◆ **EXTRACTED RECORDS**:
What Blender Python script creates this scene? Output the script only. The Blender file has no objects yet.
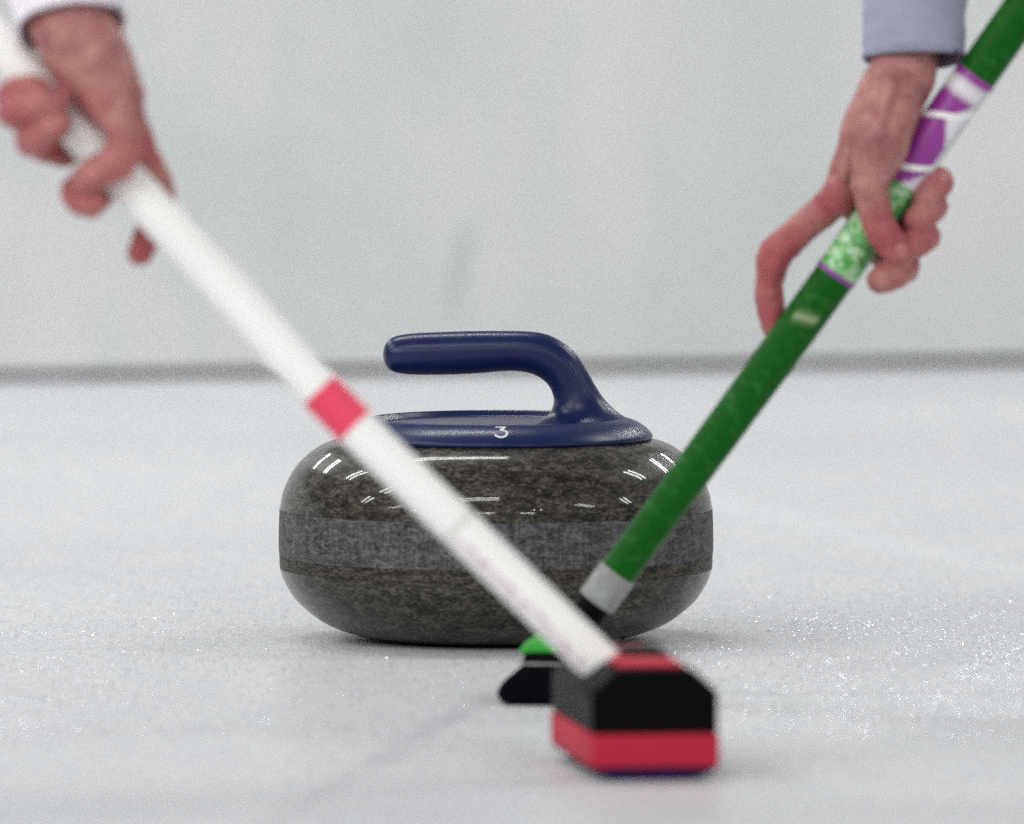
import bpy, bmesh, math, random
from mathutils import Vector, Matrix, noise as mnoise
random.seed(7)
sc = bpy.context.scene
C = sc.collection
PI = math.pi

# ------------------------------------------------------------------ camera
DIST, ELEV = 9.0, 0.077
CAM_H = DIST * math.tan(ELEV)
PXM = 1497.0                                   # pixels per metre at the stone
F = PXM * math.hypot(DIST, CAM_H)              # focal length in pixels
PITCH = ELEV - math.atan((638 - 412) / F)
CAM = Vector((16 / PXM, -DIST, CAM_H))
cd = bpy.data.cameras.new('camera'); cam = bpy.data.objects.new('camera', cd); C.objects.link(cam)
cam.location = CAM; cam.rotation_euler = (PI / 2 - PITCH, 0, 0)
cd.sensor_width = 36; cd.lens = F * 36 / 1024; cd.clip_start = 0.5; cd.clip_end = 200
cd.dof.use_dof = True; cd.dof.focus_distance = 9.06; cd.dof.aperture_fstop = cd.lens / 1000 / 0.067
cd.dof.aperture_blades = 0
sc.camera = cam

def ray(px, py):
    x, y = (px - 512) / F, -(py - 412) / F
    c, s = math.cos(PITCH), math.sin(PITCH)
    return Vector((x, c + y * s, -s + y * c))

def P(px, py, Y):                              # a measured point on the vertical plane at depth Y
    d = ray(px, py); return CAM + d * ((Y - CAM.y) / d.y)

def G(px, py, z=0.0):                          # a measured point on the ice
    d = ray(px, py); return CAM + d * ((z - CAM.z) / d.z)

# ------------------------------------------------------------------ helpers
def tag(o, label=None, cat=None, group=None, kind=None):
    for k, v in (('label', label), ('category', cat), ('group', group), ('kind', kind)):
        if v: o[k] = v
    return o

def empty(name, loc):
    o = bpy.data.objects.new(name, None); C.objects.link(o); o.location = loc; o.empty_display_size = .02
    return o

def wloc(o):
    v = Vector((0, 0, 0))
    while o is not None:
        v += o.location; o = o.parent
    return v

def link_mesh(name, me, mat, parent=None, smooth=True):
    """me is in world coordinates; the object keeps its parent's origin"""
    if parent is not None:
        me.transform(Matrix.Translation(-wloc(parent)))
    me.materials.clear(); me.materials.append(mat)
    if smooth:
        me.shade_smooth()
    o = bpy.data.objects.new(name, me); C.objects.link(o)
    if parent is not None: o.parent = parent
    return o

def obj(name, bm, mat, parent=None, smooth=True):
    me = bpy.data.meshes.new(name); bmesh.ops.recalc_face_normals(bm, faces=bm.faces[:])
    bm.to_mesh(me); bm.free()
    return link_mesh(name, me, mat, parent, smooth)

def bevel(o, w, seg=2, ang=35):
    m = o.modifiers.new('bevel', 'BEVEL'); m.width = w; m.segments = seg; m.limit_method = 'ANGLE'
    m.angle_limit = math.radians(ang); m.harden_normals = False
    return o

def sharp(o, ang=35):
    o.data.set_sharp_from_angle(angle=math.radians(ang)); return o

def spline(pts, n):
    """Catmull-Rom through tuples of any length"""
    out = []
    q = [tuple(2 * a - b for a, b in zip(pts[0], pts[1]))] + list(pts) + [tuple(2 * a - b for a, b in zip(pts[-1], pts[-2]))]
    for i in range(1, len(q) - 2):
        for k in range(n):
            t = k / n
            out.append(tuple(.5 * (2 * b + (c - a) * t + (2 * a - 5 * b + 4 * c - d) * t * t + (3 * b - a - 3 * c + d) * t ** 3)
                             for a, b, c, d in zip(q[i - 1], q[i], q[i + 1], q[i + 2])))
    out.append(tuple(pts[-1])); return out

def lathe(profile, n=128, centre=Vector((0, 0, 0)), closed=False):
    bm = bmesh.new(); rings = []
    for r, z in profile:
        if r < 1e-6: rings.append([bm.verts.new(centre + Vector((0, 0, z)))])
        else: rings.append([bm.verts.new(centre + Vector((r * math.cos(2 * PI * k / n), r * math.sin(2 * PI * k / n), z))) for k in range(n)])
    pairs = list(zip(rings, rings[1:]))
    if closed: pairs.append((rings[-1], rings[0]))
    for a, b in pairs:
        for k in range(n):
            f = [a[k % len(a)], a[(k + 1) % len(a)], b[(k + 1) % len(b)], b[k % len(b)]]
            f = list(dict.fromkeys(f))
            if len(f) > 2: bm.faces.new(f)
    return bm

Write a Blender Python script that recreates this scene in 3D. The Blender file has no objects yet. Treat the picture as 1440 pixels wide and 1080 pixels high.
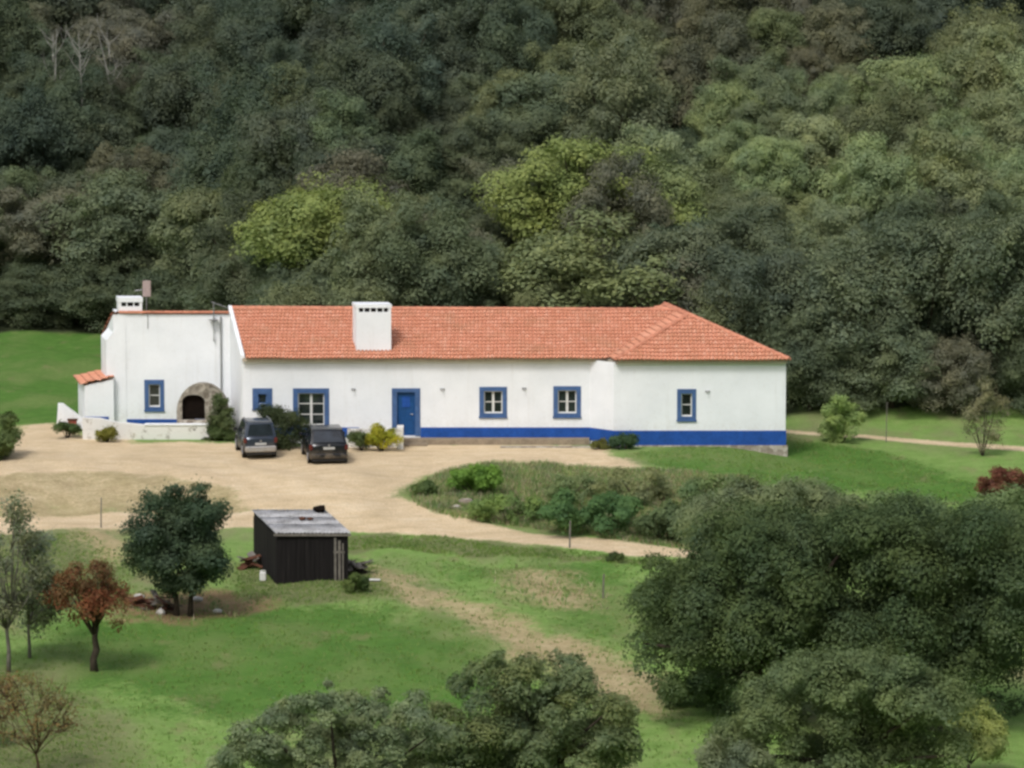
import bpy, bmesh, math, random
import numpy as np
from mathutils import Vector, Matrix, noise as mnoise

random.seed(7)
C = bpy.context.scene.collection
SC = bpy.context.scene

# ------------------------------------------------------------------ camera
CAM_H = 28.0
F = 6000.0                      # focal length in photo pixels (photo 1440 wide)
TH = math.atan(758.0 / F)       # downward pitch
CT, ST = math.cos(TH), math.sin(TH)
KX = -0.205                     # the buildings' depth direction leans this much in plan

def ray(u, v):
    a = (u - 720.0) / F; c = (540.0 - v) / F
    return a, CT + c * ST, -ST + c * CT

def P(u, v, Y):
    a, b, c = ray(u, v); t = Y / b
    return Vector((a * t, Y, CAM_H + c * t))
def PX(u, v, Y): return P(u, v, Y).x
def PZ(v, Y): return P(720, v, Y).z

def proj(x, y, z):
    dz = z - CAM_H
    f = y * CT - dz * ST; up = y * ST + dz * CT
    return 720 + F * x / f, 540 - F * up / f

# ------------------------------------------------------------------ terrain
def sstep(a, b, x):
    t = np.clip((x - a) / (b - a), 0, 1)
    return t * t * (3 - 2 * t)

def hill_start(x):
    return 247.0 - 34.0 * sstep(-21.5, -9, x) - 4.0 * sstep(8, 16, x)

def height(x, y):
    x = np.asarray(x, float); y = np.asarray(y, float)
    z = -1.0 * sstep(190, 177, y) - 0.016 * np.clip(177 - y, 0, 90)
    z = z + 26.0 * np.clip(1 - y / 95.0, 0, 3) ** 2
    d = np.clip(y - hill_start(x), 0, None)
    z = z + 0.36 * (np.sqrt(d * d + 16) - 4) * (1 - 0.25 * sstep(60, 300, d)) + 0.02 * np.clip(np.abs(x) - 60, 0, None) * sstep(10, 60, d)
    pad = 1 - sstep(192, 196, y) * (1 - sstep(209, 214, y)) * (1 - sstep(24, 30, np.abs(x)))
    u = 0.10 * np.sin(x * .37 + y * .11) * np.sin(y * .29 + 1.3) + 0.06 * np.sin(x * .9 - y * .23 + 2) + .04 * np.sin(x * 1.7 + y * 1.1)
    z = z + u * pad
    z = z - 0.55 * sstep(9.5, 14, x) * sstep(182, 192, y) * (1 - sstep(206, 222, y))
    return z
def hz(x, y): return float(height(x, y))

def G(u, v):
    a, b, c = ray(u, v)
    lo, hi = 60.0, 700.0
    t = lo
    prev = lo
    while t < hi:
        if CAM_H + c * t - hz(a * t, b * t) < 0: break
        prev = t; t += 1.5
    lo, hi = prev, t
    for _ in range(24):
        m = .5 * (lo + hi)
        if CAM_H + c * m - hz(a * m, b * m) < 0: hi = m
        else: lo = m
    return Vector((a * hi, b * hi, CAM_H + c * hi))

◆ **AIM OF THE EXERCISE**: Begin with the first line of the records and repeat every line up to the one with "PI = math.pi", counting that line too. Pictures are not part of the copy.

◆ **CORRECT ANSWER**:
What Blender Python script creates this scene? Output the script only. The Blender file has no objects yet.
import bpy, bmesh, math, random
from mathutils import Vector, Matrix, noise as mnoise
random.seed(7)
sc = bpy.context.scene
C = sc.collection
PI = math.pi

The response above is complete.